La perspectiva del tiempo pasado nos da otra proporción y justifica nuestro asombro presente. Las tres (Victoria, María Rosa, Carmen), cada una según su estilo, supieron confiar en la esperanza, la esperanza paulina, que confía en Alguien.

Gracias, Eugenio Guasta, por haberme permitido entrar en un tramo de tu vida (en tus últimos doce años) y por haber podido conversar , tantas veces, acerca de ese excelso y omnisciente Alguien, en quien comienzan y concluyen todas las cosas.

© LA GACETA

Alina Diaconú - Escritora y columnista de distintos medios.

PERFIL

Eugenio Guasta nació en Buenos Aires en 1927 y murió en esa misma ciudad, en 2013. Estudió Filosofía y Letras en la UBA y Literatura Italiana en la Universidad de Roma.
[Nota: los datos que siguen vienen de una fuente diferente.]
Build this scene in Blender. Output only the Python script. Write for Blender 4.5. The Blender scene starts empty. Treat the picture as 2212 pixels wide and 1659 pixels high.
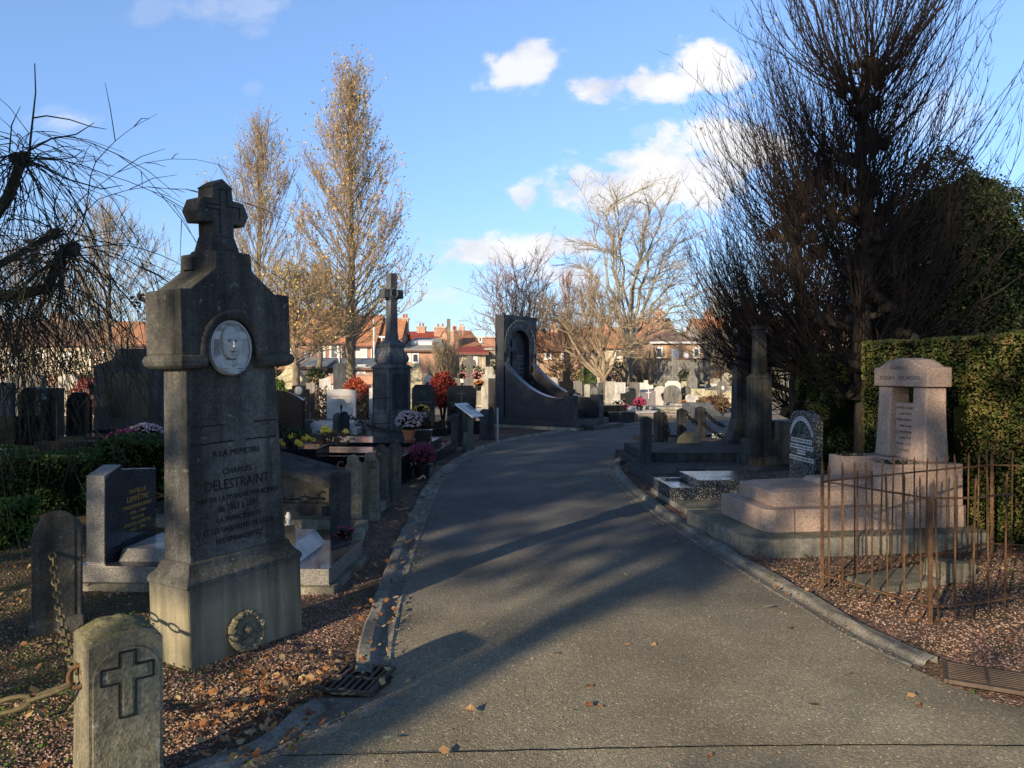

Se ordenó sacerdote en Roma, a los 48 años. Fue párroco de Nuestra Señora de la Merced de Buenos Aires, director de la Comisión Arquidiocesana para la Cultura y consultor del Consejo Pontificio de Cultura. Colaborador de los diarios La Nación, La Prensa, y de las revistas Sur y Criterio. Durante muchos años publicó sus textos en LA GACETA Literaria. Fue distinguido por Juan Pablo II como Prelado de Honor (Monseñor) en 1992. En 2011 recibió el Premio Gratia Artis de la Academia Nacional de Bellas Artes.